La storia gira le sue pagine inesorabile e lenta. Ieri la storia di Firenze e della Chiesa italiana ne ha girata un’altra: s’è chiusa la vita terrena di don Enzo Mazzi. Uno spirito indomito e contestatario che lo portò a più riprese ad entrare in antagonismo con i suoi arcivescovi. Un nome che fa tutt’uno con «l’Isolotto», in una vicenda che il semplicismo ideologico – subito o prodotto – chiamerà «dissenso».
Quello che accade attorno a un parroco (nominato nel 1954, a 27 anni) e alla sua parrocchia prima del 1968 è qualcosa di ben più complesso ed emblematico. L’Isolotto diventa il mito di un cattolicesimo ribelle perché lì è cresciuta prima una esperienza di comunione, un segno di fraternità popolare che testimonia della fecondità del Vangelo nel tempo. Era questo che La Pira, inascoltato mediatore nel momento topico del conflitto voleva forse salvare, senza riuscire, in mesi — quelli fra il ’68 e il ’69 — nei quali la prepotente vitalità della primissima ricezione del Valicano II in Italia vira. Perché anche in Italia, come in tutto il mondo, il post-Concilio rafforza l’idea che si possa e si debba anticipare il tempo che verrà: e che dunque sia necessario trascinare nell’oggi, con la distruzione dei sistemi di potere, un domani quasi escatologico. Ma, a differenza di altri Paesi, in Italia il post- Concilio naufraga sulla politicizzazione della fede (politicizzata da sinistra, anziché dal collateralismo), come se solo l’organizzazione di un contropotere potesse «inverare» la fraternità attesa.

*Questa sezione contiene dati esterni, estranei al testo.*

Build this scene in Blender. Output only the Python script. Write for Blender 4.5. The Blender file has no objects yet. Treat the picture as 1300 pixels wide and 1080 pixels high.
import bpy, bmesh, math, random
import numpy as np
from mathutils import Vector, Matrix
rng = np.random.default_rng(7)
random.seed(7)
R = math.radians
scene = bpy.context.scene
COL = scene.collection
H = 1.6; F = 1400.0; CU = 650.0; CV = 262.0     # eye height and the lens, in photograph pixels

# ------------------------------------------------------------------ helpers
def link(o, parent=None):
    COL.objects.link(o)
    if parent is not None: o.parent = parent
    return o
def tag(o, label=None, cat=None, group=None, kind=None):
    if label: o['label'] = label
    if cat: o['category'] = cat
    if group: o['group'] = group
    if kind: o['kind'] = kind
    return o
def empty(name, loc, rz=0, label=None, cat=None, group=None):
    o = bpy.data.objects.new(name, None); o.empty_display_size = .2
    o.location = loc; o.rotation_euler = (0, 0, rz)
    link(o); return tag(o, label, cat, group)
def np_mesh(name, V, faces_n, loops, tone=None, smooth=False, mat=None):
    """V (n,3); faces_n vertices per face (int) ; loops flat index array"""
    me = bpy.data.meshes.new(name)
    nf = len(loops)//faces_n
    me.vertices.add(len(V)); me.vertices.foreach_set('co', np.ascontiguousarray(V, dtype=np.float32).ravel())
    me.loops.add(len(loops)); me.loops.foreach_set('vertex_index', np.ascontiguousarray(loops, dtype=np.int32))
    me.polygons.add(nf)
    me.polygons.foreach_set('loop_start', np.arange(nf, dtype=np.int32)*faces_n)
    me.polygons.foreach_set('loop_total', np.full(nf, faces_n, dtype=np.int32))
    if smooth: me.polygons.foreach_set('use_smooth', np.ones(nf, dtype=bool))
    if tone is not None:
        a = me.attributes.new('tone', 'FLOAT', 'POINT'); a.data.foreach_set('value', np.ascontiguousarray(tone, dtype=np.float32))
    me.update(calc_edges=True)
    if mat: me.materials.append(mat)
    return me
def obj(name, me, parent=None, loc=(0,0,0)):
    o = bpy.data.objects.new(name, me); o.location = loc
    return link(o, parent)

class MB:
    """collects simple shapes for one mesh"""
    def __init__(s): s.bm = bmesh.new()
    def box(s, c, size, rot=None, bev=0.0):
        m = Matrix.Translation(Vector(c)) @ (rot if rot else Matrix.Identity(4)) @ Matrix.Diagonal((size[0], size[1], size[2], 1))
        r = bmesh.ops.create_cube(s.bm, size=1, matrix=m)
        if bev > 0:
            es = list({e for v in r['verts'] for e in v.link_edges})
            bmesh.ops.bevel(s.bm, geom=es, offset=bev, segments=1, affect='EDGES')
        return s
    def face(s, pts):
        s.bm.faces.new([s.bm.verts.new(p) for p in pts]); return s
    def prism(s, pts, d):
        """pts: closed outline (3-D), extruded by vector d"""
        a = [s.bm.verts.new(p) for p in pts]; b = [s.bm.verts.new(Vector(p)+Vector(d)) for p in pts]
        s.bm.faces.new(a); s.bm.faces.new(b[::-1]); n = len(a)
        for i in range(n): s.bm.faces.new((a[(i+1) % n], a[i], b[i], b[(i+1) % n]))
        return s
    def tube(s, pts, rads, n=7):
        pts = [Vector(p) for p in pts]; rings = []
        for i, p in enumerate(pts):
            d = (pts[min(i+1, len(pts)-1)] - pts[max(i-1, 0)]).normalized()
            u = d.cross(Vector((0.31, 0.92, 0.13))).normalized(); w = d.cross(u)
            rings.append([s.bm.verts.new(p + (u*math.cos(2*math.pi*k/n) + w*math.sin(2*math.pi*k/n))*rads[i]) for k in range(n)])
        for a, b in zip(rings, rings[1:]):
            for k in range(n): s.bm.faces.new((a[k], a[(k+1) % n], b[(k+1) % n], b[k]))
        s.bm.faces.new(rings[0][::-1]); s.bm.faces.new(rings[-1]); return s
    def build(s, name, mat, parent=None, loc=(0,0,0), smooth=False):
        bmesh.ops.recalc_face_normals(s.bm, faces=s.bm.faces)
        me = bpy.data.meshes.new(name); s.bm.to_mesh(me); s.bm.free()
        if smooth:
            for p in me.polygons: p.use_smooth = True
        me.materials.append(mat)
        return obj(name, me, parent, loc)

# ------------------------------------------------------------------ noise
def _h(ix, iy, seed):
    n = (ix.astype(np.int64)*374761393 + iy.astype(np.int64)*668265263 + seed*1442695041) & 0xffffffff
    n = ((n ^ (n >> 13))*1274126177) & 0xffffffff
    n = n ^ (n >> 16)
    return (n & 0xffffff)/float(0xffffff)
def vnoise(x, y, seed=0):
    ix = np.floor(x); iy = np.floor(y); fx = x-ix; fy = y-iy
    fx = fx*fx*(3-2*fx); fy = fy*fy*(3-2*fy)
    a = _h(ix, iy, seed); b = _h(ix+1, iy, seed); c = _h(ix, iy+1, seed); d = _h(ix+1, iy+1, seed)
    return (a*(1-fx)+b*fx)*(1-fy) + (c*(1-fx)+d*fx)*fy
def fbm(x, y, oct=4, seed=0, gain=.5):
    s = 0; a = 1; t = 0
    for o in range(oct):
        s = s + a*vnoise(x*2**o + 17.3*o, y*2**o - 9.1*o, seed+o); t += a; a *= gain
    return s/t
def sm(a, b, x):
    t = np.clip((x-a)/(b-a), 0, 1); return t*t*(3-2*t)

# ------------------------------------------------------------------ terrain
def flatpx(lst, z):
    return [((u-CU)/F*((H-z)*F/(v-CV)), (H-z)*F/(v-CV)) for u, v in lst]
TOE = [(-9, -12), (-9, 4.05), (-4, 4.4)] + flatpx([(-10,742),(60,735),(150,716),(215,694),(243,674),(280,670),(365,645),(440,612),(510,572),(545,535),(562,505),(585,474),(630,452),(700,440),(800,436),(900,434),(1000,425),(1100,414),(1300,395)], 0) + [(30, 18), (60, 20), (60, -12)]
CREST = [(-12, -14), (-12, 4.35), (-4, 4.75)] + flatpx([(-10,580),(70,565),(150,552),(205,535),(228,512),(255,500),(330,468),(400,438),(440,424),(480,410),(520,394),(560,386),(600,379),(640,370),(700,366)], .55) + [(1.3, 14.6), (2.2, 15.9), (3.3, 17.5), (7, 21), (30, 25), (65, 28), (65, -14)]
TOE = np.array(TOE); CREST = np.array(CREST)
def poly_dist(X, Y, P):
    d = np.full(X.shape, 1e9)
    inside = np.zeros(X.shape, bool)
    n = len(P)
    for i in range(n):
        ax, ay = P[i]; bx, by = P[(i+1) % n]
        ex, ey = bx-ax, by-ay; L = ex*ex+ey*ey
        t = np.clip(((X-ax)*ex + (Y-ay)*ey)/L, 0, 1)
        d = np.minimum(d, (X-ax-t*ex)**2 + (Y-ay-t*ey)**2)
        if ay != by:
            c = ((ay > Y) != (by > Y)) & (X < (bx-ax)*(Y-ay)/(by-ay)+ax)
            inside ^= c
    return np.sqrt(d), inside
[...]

Di questo percorso don Enzo Mazzi è un protagonista che trova nella rigidità del cardinale Florit più d’una occasione di scontro. Dapprima insieme ad altri preti nella solidarietà con i ragazzi della Cattolica sgombrati dalla polizia dalla cattedrale di Parma, che avevano occupato per protesta contro i doni della banca locale per le nuove chiese. Poi nel momento in cui Florit – lo aveva già fatto per le elezioni del 1966 – lancia quell’ultimatum all’Isolotto che fa assurgere il caso alla ribalta nazionale.
Infine, subita la condanna della rimozione comminata nel dicembre 1968 e perfino un processo penale, nel superamento della forma parrocchiale e nella nascita della comunità di base.
Una comunità che alla fin fine — al netto di un linguaggio autocelebrativo e di un lessico politico patinato dal tempo – ha fatto della polemica con l’autorità la propria cifra. Con don Mazzi se ne va un pezzo di quella Firenze di cui egli interpretava un’anima più protestataria e che era stata per quindici anni il chiostro, per usare una espressione russa, dei «folli Dio»: una Firenze che aveva saputo dare al Paese il senso che ad alcuni, governati col solo sguardo dall’austero prestigio di Dalla Costa, premeva solo la fede. Cosette: di cui forse ci sarebbe bisogno anche oggi, se Firenze volesse averle.